Uh..didn't you used to be fat too? Then shut up. Sarah Jessica Parker gets her "witch" mole removed. Dirty Dancing's Jennifer Grey gets her adorable nose reconstructed so she looks like very one else. Have you heard from her in the last 10 years? No. Kim Kardashian, Jennifer Love Hewitt and Lindsey Lohan all defended the fact that they loved their curvy, womanly bodies. Kardashian suddenly came out with a work-out DVD, Hewitt looks like a flower stem about to break and Lohan saunters around Hollywood Boulevard like a scene from "The Mummy Returns". These images distort what is really important. Personality goes a long way.

A friend of mine who is beautiful internal and external, walks with a limp due to a terrible accident years ago . Now she walks with a slight limp that has improved beautifully, but on occasion she uses a cane. Damn, I wish I had a cane. She looks incredibly cool with it. I'm not trying to poke fun at a serious situation, although she rather you not feel sorry for her, but her confidence in her disabitity makes her all the more attractive. She once was extremely self conscious of the scars that wrap around her legs like kudzu, she now proudly shows them off with her head high. There is extreme sex appeal in a person who loves themselves no matter what they look like. And you know, her gapped teeth are adorable too.
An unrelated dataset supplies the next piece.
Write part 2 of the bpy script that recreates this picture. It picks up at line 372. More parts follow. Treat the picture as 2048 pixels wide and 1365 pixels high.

This is a trait that takes time to appreciate. We as humans aren't going to be the most confident creatures, especially in adolescence, it is a confidence that grows with age, maturity and experience. Although I still occasional have days where I feel like a burlap sack , I am confident in my body more than ever. I don't really work out anymore because the flinging sweat of fellow gym patrons made me gag, but have turned to walking and swimming for exercise. Also, I'm a vegetarian so I live off of fruits, vegetables , soy meat and vitamins to stay healthy. Yeah, so... I've got split ends, chipmunk cheeks like a six year old, no butt, E.T. fingers, a scar on my eyebrow and on my left hip, I'm a little awkward, way too loud and have a slight pooch belly. So what. That's never going to change and that's what makes me...me. And I like it that way.